Policy Enforcement Best Practices
Policy action and enforcement parameters are rules that you set so that Lifecycle knows how to effectively deal with component policy violations occurring in your applications and repositories. Some approaches are better than others, of course. Sonatype has collected a list of the best practices for policy action and enforcement that have proven to be very effective for our most successful customers.
Enable continuous monitoring to regularly check for violations
Turn on the continuous monitoring feature to ensure your legacy and highest-priority applications are regularly checked for new violations.
This is one of the easiest and best things you can do to continually monitor applications that are not in active development or that are not built regularly.
Have a remediation plan in place to quash vulnerabilities efficiently and effectively
Create a remediation plan to reduce your organization's risk with open-source components.
Preparation and proactivity put you one step ahead when there is a vulnerability detected.

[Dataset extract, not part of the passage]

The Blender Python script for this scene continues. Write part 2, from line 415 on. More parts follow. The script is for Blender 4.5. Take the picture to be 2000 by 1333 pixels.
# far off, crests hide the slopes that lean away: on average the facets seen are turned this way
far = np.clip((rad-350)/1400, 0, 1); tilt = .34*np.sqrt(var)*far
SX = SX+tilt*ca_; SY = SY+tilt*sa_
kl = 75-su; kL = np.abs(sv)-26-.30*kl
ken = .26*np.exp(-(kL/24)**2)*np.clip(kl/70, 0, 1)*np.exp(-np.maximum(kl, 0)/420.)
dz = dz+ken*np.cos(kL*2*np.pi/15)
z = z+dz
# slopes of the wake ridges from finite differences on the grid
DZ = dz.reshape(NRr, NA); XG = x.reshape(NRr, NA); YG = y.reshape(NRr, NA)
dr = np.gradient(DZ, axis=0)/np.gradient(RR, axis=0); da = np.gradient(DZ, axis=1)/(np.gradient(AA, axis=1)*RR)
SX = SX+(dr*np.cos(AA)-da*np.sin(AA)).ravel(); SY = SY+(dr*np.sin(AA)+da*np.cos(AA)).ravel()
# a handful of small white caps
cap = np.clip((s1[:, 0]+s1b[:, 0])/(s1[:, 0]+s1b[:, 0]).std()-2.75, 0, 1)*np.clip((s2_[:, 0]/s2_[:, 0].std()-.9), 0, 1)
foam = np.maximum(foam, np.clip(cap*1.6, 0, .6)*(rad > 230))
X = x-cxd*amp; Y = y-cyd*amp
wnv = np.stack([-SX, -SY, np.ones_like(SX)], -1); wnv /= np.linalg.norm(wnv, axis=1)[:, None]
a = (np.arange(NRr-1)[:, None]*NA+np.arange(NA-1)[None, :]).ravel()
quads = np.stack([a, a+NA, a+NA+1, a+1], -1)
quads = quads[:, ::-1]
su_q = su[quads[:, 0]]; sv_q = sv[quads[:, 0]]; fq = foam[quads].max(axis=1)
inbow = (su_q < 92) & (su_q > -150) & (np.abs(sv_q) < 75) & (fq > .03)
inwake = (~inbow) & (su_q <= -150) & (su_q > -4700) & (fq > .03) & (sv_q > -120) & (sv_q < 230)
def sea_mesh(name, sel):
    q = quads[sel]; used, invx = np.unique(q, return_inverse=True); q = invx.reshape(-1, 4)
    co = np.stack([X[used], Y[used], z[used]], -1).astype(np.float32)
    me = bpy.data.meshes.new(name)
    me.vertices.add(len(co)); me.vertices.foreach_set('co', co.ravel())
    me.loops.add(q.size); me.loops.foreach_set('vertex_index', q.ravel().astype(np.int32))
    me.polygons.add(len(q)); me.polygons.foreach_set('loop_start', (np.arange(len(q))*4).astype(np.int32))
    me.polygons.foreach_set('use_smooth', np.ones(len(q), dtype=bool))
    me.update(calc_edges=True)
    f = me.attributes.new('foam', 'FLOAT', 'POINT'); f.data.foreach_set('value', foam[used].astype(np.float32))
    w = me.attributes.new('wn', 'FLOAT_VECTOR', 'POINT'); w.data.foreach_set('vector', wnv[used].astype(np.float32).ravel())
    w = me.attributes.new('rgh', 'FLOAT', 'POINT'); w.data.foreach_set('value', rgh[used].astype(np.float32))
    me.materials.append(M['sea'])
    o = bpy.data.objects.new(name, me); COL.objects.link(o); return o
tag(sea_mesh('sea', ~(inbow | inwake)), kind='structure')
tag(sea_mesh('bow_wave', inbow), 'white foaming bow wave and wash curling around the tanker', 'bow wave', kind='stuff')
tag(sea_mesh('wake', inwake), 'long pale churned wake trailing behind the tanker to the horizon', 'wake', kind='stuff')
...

Instead of wasting precious time wondering what to do, your team will already be in action mode thanks to a thoughtful and previously socialized plan.

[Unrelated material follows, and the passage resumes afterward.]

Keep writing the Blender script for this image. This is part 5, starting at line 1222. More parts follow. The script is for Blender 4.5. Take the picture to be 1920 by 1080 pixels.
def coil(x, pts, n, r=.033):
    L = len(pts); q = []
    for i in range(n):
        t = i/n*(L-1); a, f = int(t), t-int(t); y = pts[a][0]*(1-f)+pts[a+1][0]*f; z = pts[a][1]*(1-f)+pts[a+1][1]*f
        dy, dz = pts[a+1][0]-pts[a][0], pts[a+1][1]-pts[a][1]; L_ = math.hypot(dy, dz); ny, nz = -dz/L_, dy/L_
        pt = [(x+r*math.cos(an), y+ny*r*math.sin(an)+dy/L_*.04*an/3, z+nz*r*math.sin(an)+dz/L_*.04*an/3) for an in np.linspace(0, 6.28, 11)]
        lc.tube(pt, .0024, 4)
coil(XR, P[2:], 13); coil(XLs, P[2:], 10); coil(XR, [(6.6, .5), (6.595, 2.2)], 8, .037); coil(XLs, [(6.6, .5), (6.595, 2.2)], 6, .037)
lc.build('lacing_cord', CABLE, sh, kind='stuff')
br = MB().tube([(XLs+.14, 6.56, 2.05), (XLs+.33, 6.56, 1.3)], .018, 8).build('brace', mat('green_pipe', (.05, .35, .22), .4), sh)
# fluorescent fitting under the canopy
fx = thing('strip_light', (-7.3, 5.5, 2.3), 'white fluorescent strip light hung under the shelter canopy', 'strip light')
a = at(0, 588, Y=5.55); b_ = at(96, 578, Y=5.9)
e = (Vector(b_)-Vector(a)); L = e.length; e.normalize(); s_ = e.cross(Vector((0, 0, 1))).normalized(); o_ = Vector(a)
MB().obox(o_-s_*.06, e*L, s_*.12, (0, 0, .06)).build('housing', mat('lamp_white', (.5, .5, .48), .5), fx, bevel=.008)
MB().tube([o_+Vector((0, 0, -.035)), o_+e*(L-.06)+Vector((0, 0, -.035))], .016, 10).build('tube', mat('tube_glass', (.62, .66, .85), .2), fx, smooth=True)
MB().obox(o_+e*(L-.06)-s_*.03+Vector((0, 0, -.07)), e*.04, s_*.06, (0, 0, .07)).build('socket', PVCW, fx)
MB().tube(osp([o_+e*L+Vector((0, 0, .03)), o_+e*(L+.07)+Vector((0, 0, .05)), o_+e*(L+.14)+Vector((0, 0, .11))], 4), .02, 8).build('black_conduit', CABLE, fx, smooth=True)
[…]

Analyze your metrics based on your organization's priorities and goals
Care about your metrics and use them to your organization's advantage.
Use your organization's metrics to benchmark continuous improvement and to monitor the value you're returning.

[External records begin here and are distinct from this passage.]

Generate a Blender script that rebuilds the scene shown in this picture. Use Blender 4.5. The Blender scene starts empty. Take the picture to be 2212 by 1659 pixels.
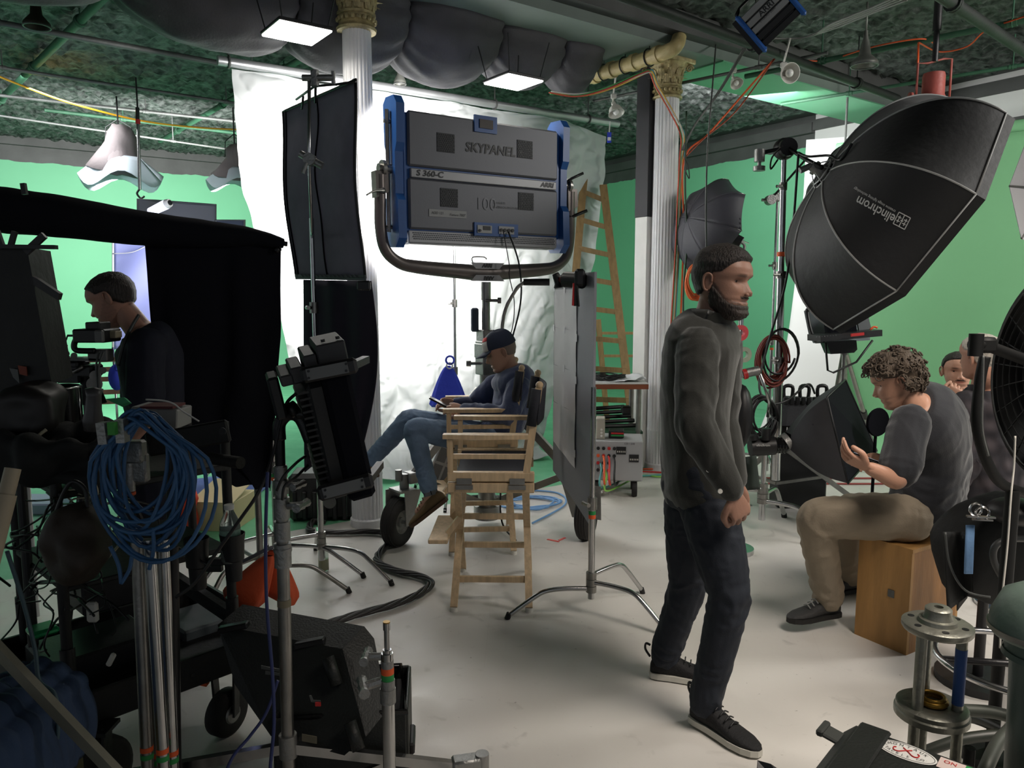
import bpy, bmesh, math, random
from mathutils import Vector as V, Matrix, noise
from math import sin, cos, pi, radians, atan2, sqrt
random.seed(7)
COL = bpy.context.scene.collection
SC = bpy.context.scene
# ---------------------------------------------------------------- camera, world, exposure
FPX, CX, CY, CAMH, PITCH = 1650.0, 1106.0, 829.5, 1.6, radians(6.8)
cam = bpy.data.cameras.new('camera'); cam.sensor_width = 36; cam.lens = 36 * FPX / 2212; cam.clip_start = .05
cob = bpy.data.objects.new('camera', cam); COL.objects.link(cob); cob.location = (0, 0, CAMH)
cob.rotation_euler = (pi / 2 - PITCH, 0, 0); SC.camera = cob
SC.view_settings.view_transform = 'Standard'; SC.view_settings.look = 'None'
SC.view_settings.exposure = 0.22; SC.view_settings.gamma = 1; SC.view_settings.use_curve_mapping = False
w = bpy.data.worlds.new('world'); SC.world = w; w.use_nodes = True
w.node_tree.nodes['Background'].inputs[0].default_value = (0.86, .93, 1, 1)
w.node_tree.nodes['Background'].inputs[1].default_value = 0.32
A = V((1.51, 1, 0)).normalized(); B = V((-1, 1.51, 0)).normalized(); Z = V((0, 0, 1)); X = V((1, 0, 0)); Y = V((0, 1, 0))

def ray(px, py):
    u = (px - CX) / FPX; v = -(py - CY) / FPX
    return V((u, cos(PITCH) + v * sin(PITCH), -sin(PITCH) + v * cos(PITCH)))
CAM = V((0, 0, CAMH))
def P(px, py, D):                       # the point at forward distance D metres
    r = ray(px, py); return CAM + r * (D / r.y)
def F(px, py, z=0.0):                   # the point at height z
    r = ray(px, py); return CAM + r * ((z - CAMH) / r.z)
def PL(px, py, p, n):                   # the point on a plane
    r = ray(px, py); return CAM + r * ((p - CAM).dot(n) / r.dot(n))
def area(name, loc, to, size, power, color=(1, 1, 1), size_y=None, spread=None):
    l = bpy.data.lights.new(name, 'AREA'); l.energy = power; l.color = color; l.size = size
    if size_y: l.shape = 'RECTANGLE'; l.size_y = size_y
    if spread: l.spread = spread
    o = bpy.data.objects.new(name, l); COL.objects.link(o); o.location = loc
    o.rotation_euler = (V(to) - V(loc)).to_track_quat('-Z', 'Y').to_euler(); return o
# the panel light that throws into the hanging silk (its housing is built below)
PC = P(1042, 391, 5.16)                 # centre of the big panel light
area('panel_output', PC + B * .13, PC + B * 3 - Z * .35, 1.15, 165, (1, .965, .93), .72, 1.7)
# wall washes: first pair at the cloth-wrapped lamps, later ones added without a fixture
area('wash_light', P(255, 320, 8.2) + V((.2, .6, -.35)), P(200, 600, 11.5), 1.4, 140, (1, 1, .98), 1.0)
area('wash_light', P(505, 350, 9.0), P(420, 700, 12), 1.2, 105, (1, 1, .98), .9)
area('wash_light', P(60, 200, 7.5), P(0, 900, 9), 1.2, 72, (.97, .98, 1), .9)  # added wash for the far left wall, no lamp built here
area('wash_light', P(1560, 250, 8.0), P(1600, 560, 10.5), 1.4, 100, (1, 1, 1), 1.0)  # added wash for the right green wall, no lamp built here
area('wash_light', V((5.2, 3.8, 3.5)), V((4.6, 6.4, 1.0)), 1.5, 120, (1, .97, .92), 1.0)  # added out of view to brighten the paper backdrop
area('ceiling_fill', V((2.4, 1.3, 3.6)), V((2.3, 2.6, 0)), 1.6, 55, (1, .90, .80), 1.6, 1.6)  # added fill without a fixture, brightens the foreground floor
area('blue_fill', P(300, 560, 6.0) + V((.25, -.2, 0)), P(290, 610, 6.6), .35, 8, (.62, .68, 1), .9)

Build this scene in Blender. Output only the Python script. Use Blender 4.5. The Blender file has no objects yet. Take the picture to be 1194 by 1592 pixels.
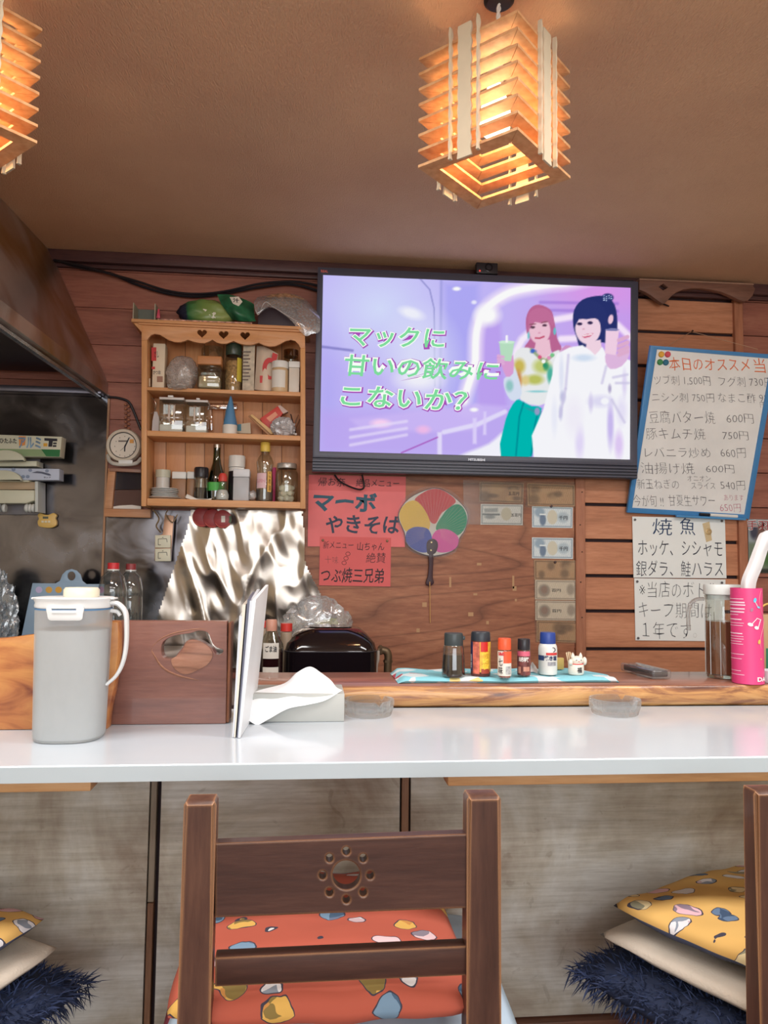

The degree to which an organization can share and make visible its metrics is a sign of a mature organization that reflects good process alignment.
Map and align your policy action/enforcement with the software development lifecycle/workflow
Design your policy action/enforcement so that it follows your software development lifecycle.
Having enforcement in place that corresponds with your software development workflow places quality gates in and around the flow of artifacts.
Strive to stop builds for specific threat levels...but only if you can deal with the disruption
Follow the practice of more mature organizations and stop builds for 9-10 threat levels – or, better yet, for 7-10 threat levels.
Automatic enforcement of your governance policies during builds should be an organization's ultimate goal.
However, it must be executed only when the organization's developers are able to handle the ensuing disruption.